Question

1. The Coefficient of Determination is *

a. the percent of variance in the dependent variable that can be explained by the independent variable

b. the ratio of the variance of Y to the variance of Y for a specific X

c. a measure of how strong the linear relationship is between the explanatory and response variables

2.

The null hypothesis for a regression model is state as *

a. beta_1=0: there is no relationship

b. beta_1 > 0: there is a positive relationship

c. rho=0: there is no relationship

d. rho < 1: there is a negative relationship

3.Choose the best interpretation of \beta_{0} *

a. the sample correlation between x and y

b. the change in y as x increases by 1 unit

c. the amount of uncertainty remaining after fitting the model

d. the value of y when all x's are zero

4.Linear regression analysis is used to assess the relationship between what two types of measurements? *

a. quantiative; quantitative

b. categorical; categorical

c. quantitative; categorical

Answer 1

1. The Coefficient of Determination is:

a. the percent of variance in the dependent variable that can be explained by the independent variable.

>> The coefficient of determination is a measure in regression analysis that assesses how well a model explains and predicts future outcomes. It is the percent of variance in the dependent variable that can be explained by the independent variable. It is also denoted by R-Squared. R-squared is always between 0 and 100%. 0% indicates that the model explains none of the variability of the response data. 100% indicates that the model explains all the variability of the response data. The higher the R-squared, the better the model fits your data.

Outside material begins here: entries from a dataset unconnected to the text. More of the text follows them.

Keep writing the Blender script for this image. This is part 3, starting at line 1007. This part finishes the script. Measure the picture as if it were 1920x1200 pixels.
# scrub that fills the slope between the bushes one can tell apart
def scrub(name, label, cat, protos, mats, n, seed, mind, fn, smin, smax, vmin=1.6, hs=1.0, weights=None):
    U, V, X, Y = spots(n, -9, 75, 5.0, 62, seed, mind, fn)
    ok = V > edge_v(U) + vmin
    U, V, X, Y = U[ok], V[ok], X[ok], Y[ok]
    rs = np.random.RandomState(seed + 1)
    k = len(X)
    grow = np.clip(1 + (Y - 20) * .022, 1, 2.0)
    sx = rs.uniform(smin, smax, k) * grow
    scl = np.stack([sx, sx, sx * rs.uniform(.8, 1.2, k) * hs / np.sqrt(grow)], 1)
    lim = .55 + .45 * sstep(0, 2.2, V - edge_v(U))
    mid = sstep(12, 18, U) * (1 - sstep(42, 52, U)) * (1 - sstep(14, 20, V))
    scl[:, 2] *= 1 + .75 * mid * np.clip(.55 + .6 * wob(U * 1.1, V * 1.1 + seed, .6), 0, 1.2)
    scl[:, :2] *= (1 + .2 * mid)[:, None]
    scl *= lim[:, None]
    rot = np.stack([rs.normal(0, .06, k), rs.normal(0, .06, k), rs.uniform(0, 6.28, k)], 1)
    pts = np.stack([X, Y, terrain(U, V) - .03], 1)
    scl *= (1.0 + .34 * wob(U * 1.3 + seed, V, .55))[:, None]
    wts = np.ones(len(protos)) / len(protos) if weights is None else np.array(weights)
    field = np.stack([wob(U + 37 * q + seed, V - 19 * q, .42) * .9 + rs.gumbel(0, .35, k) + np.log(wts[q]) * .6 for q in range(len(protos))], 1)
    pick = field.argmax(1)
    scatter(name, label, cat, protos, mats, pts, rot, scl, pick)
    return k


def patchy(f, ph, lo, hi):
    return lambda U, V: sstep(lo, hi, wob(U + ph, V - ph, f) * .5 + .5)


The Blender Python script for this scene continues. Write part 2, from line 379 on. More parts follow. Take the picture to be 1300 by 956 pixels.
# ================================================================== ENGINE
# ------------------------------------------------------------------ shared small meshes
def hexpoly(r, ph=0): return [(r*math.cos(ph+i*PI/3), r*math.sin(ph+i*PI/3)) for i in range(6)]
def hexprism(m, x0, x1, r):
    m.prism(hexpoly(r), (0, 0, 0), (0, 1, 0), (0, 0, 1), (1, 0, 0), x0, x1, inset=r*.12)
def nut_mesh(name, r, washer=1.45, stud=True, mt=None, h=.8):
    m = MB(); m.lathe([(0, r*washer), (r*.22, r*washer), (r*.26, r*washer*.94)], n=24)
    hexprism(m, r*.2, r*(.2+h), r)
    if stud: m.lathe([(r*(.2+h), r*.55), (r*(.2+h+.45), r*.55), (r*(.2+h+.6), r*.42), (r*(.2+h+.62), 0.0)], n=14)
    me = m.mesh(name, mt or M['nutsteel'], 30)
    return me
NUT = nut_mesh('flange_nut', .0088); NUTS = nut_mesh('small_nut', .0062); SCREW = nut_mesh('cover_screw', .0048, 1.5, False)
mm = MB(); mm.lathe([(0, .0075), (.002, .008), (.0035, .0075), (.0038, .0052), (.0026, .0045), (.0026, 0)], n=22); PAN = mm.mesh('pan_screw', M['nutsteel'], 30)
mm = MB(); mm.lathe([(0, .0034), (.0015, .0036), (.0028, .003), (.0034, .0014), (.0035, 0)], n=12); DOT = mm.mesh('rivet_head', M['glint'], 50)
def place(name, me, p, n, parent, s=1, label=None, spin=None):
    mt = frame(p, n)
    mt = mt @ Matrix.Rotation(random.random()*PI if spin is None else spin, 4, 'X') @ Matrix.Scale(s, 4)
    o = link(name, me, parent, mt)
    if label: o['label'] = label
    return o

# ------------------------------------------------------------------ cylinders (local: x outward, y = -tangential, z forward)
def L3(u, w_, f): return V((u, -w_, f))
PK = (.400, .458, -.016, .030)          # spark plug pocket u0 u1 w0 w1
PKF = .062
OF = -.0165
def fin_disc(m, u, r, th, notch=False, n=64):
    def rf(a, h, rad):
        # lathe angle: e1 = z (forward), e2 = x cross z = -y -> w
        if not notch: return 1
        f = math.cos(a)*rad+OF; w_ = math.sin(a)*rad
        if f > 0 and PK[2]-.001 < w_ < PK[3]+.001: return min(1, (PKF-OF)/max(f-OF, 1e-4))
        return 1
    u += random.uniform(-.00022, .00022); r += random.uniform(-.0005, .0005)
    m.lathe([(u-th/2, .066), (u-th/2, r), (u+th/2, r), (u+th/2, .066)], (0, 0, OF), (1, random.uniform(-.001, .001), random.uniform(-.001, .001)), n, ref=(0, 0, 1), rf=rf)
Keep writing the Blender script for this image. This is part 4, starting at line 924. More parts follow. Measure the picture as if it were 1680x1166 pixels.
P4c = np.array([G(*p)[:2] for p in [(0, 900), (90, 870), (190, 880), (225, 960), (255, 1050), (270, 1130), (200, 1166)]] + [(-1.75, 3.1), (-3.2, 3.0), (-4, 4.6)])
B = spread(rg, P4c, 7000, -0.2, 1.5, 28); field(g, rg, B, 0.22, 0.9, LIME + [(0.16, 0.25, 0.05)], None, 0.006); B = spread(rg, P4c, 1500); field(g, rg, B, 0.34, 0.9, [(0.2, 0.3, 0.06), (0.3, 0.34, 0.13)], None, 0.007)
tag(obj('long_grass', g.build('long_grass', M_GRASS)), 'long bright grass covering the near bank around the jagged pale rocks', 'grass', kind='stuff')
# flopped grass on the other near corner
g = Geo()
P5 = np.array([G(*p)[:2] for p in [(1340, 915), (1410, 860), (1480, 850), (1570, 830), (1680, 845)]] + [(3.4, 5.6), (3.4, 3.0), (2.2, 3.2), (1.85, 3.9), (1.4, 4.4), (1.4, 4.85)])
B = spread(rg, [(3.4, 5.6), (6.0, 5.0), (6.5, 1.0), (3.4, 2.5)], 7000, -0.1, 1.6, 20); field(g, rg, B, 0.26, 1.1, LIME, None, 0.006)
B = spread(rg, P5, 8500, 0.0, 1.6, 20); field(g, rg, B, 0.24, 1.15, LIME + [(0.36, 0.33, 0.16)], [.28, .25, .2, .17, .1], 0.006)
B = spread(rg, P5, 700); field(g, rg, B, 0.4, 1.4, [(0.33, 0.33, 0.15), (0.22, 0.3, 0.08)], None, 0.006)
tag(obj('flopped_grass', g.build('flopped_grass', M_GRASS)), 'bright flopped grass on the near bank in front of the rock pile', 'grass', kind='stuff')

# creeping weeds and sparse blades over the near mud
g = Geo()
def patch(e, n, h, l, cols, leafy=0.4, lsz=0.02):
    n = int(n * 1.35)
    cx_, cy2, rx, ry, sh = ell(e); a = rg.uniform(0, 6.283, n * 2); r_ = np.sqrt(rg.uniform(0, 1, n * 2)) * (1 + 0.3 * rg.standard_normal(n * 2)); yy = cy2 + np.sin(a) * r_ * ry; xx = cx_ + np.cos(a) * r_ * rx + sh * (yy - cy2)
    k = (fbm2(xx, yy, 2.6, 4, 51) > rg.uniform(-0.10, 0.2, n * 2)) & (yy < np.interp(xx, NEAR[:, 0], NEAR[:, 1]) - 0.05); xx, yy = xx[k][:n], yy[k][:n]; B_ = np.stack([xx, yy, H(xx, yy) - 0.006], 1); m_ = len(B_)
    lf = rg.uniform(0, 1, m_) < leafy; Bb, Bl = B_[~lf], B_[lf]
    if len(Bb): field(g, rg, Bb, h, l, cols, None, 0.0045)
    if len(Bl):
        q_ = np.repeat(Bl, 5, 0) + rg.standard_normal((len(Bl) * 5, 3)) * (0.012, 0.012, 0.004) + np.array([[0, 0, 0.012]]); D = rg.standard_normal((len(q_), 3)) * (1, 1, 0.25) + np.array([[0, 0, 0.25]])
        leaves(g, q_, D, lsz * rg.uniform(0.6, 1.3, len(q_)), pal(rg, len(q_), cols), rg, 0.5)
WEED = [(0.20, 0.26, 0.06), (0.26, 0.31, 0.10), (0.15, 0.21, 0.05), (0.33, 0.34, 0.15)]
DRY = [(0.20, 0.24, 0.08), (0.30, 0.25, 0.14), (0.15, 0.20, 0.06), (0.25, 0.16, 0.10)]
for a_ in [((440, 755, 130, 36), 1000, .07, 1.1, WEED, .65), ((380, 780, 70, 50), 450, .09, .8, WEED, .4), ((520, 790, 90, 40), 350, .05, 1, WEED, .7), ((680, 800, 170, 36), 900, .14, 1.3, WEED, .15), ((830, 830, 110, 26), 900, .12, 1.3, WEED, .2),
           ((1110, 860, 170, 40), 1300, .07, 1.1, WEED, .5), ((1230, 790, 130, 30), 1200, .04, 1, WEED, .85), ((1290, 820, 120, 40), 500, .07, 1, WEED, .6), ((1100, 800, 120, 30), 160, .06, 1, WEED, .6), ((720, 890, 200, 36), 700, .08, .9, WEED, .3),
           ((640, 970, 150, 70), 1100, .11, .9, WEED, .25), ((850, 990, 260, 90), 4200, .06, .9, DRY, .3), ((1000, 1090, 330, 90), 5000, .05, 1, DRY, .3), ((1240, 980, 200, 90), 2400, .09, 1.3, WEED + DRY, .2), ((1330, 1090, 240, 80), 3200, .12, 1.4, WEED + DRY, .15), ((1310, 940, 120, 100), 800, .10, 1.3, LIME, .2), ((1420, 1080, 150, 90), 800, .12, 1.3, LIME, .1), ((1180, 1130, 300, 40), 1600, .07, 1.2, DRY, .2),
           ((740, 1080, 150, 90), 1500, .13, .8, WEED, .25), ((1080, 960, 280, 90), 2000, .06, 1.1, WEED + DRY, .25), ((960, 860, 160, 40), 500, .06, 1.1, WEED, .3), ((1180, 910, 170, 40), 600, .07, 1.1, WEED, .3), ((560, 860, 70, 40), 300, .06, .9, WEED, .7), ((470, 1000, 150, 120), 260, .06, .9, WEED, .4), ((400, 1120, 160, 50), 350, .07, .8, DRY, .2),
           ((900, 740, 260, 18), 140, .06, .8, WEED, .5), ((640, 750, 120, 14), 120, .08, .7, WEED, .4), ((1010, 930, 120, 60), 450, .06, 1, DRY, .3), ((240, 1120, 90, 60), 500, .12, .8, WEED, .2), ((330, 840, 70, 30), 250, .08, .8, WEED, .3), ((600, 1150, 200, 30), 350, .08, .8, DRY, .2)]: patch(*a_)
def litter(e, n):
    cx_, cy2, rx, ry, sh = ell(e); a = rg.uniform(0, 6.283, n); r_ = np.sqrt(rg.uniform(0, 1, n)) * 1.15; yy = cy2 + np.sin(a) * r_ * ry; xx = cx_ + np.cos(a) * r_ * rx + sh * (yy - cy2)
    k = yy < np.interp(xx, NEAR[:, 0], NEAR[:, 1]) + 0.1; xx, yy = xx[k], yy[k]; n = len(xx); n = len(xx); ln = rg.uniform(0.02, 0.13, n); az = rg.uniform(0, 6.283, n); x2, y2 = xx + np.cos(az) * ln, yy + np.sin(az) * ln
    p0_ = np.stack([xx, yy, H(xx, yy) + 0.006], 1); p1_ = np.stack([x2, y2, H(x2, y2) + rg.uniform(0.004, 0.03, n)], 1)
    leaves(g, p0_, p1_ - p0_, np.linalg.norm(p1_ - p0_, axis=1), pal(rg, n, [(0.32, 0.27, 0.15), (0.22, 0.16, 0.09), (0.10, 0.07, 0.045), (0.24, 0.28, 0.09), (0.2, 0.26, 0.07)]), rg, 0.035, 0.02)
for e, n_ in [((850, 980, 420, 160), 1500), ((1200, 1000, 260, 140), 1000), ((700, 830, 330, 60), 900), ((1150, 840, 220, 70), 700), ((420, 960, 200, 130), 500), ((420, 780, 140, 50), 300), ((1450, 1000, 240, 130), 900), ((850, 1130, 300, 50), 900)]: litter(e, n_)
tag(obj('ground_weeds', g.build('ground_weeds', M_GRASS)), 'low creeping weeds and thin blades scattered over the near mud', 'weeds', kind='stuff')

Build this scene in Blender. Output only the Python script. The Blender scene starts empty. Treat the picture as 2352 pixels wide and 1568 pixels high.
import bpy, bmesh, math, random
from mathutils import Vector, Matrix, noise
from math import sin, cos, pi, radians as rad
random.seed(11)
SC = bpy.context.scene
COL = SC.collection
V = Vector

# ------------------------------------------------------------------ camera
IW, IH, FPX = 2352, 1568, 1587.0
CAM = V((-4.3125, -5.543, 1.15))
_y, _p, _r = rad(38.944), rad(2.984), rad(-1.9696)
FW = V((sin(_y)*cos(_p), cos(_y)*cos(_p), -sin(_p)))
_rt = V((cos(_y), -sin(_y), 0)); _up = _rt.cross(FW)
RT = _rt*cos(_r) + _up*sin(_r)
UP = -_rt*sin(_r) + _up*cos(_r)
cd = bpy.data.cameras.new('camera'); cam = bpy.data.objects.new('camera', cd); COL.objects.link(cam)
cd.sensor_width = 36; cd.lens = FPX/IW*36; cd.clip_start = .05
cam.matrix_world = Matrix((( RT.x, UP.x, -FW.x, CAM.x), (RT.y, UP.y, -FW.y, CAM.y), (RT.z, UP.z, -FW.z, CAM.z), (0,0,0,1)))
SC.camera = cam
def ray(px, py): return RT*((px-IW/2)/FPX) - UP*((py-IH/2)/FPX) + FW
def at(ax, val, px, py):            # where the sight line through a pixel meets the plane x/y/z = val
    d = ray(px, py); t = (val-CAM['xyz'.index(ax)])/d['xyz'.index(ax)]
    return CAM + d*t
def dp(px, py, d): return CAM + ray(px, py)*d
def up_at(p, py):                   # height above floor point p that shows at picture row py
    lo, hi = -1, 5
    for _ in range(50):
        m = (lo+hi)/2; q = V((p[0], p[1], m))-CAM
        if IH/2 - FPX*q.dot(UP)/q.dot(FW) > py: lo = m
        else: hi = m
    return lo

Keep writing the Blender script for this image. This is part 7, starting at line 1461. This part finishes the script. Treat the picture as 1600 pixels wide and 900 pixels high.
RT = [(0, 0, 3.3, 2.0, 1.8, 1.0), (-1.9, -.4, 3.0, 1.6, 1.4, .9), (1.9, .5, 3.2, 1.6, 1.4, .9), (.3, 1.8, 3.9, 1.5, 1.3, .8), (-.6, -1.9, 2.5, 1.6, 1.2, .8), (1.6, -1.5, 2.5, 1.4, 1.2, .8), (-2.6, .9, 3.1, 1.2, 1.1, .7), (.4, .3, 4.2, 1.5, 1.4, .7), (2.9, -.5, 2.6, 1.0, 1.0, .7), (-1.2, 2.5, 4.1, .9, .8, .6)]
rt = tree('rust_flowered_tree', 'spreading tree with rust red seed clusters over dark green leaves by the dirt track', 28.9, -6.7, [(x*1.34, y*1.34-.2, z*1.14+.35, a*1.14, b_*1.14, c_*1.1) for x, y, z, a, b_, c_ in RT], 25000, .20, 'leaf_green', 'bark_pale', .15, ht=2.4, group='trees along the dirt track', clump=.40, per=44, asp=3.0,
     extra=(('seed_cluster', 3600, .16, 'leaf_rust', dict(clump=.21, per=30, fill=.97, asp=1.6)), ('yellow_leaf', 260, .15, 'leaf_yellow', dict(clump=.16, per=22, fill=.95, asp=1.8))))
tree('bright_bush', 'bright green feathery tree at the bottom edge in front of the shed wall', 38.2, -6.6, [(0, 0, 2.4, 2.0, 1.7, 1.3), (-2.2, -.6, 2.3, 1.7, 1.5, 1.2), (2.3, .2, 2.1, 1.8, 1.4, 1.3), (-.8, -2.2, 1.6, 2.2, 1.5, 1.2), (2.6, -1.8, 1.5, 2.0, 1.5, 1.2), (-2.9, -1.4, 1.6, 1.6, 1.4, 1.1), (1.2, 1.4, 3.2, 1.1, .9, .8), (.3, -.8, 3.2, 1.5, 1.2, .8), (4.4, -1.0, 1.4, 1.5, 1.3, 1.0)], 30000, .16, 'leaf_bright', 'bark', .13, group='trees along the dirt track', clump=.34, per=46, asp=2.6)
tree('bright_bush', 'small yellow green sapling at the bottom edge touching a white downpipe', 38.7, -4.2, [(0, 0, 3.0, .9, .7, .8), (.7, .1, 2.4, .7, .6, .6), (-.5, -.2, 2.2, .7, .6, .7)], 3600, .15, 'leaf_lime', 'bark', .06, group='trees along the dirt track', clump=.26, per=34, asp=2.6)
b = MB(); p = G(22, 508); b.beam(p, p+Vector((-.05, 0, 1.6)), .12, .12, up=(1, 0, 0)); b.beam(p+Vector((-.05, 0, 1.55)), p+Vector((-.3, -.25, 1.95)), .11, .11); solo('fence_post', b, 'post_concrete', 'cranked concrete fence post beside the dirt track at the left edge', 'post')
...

2. The null hypothesis for a regression model is state as:

a. beta_1=0: there is no relationship

>> Null hypothesis, H0: beta_1 = 0

Alternative hypothesis, H1: beta_1 ≠ 0

3. Choose the best interpretation of beta_0:

d. the value of y when all x's are zero.

>> Regression model: Y = B0 + B1X1 + B2X2 +........+BnXn

When all X's are zero, Y = B0 (beta_0).

4. Linear regression analysis is used to assess the relationship between what two types of measurements:

a. quantitative; quantitative.

>> In linear regression, both dependent variable and independent variables have to numerical or quantitative.